As a SEAL, you go to the Dark Side. You’re immersed in it. Continually going to war, you gravitate to the blackest parts of existence. Your psyche builds up its defenses—that’s why you laugh at gruesome things like heads being blown apart, and worse.

Growing up, I wanted to be military. But I wondered, how would I feel about killing someone?

Now I know. It’s no big deal.

I did it a lot more than I’d ever thought I would—or, for that matter, more than any American sniper before me. But I also witnessed the evil my targets committed and wanted to commit, and by killing them, I protected the lives of many fellow soldiers.

Idon’t spend a lot of time philosophizing about killing people. I have a clear conscience about my role in the war.

I am a strong Christian.
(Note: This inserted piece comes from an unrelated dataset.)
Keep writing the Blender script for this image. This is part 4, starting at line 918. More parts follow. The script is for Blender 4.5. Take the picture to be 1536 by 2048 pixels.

Not a perfect one—not close. But I strongly believe in God, Jesus, and the Bible. When I die, God is going to hold me accountable for everything I’ve done on earth.

He may hold me back until last and run everybody else through the line, because it will take so long to go over all my sins.

“Mr. Kyle, let’s go into the backroom….”

Honestly, I don’t know what will really happen on Judgment Day. But what I lean toward is that you know all of your sins, and God knows them all, and shame comes over you at the reality that He knows. I believe the fact that I’ve accepted Jesus as my savior will be my salvation.

But in that backroom or whatever it is when God confronts me with my sins, I do not believe any of the kills I had during the war will be among them. Everyone I shot was evil. I had good cause on every shot. They all deserved to die.

My regrets are about the people I couldn’t save—Marines, soldiers, my buddies.

I still feel their loss. I still ache for my failure to protect them.

I’m not naive and I’m beyond romanticizing war and what I had to do there. The worst moments of my life have come as a SEAL. Losing my buddies. Having a kid die on me.

I’m sure some of the things I went through pale in comparison to what some of the guys went through in World War II and other conflicts. On top of all the shit they went through in Vietnam, they had to come home to a country that spat on them.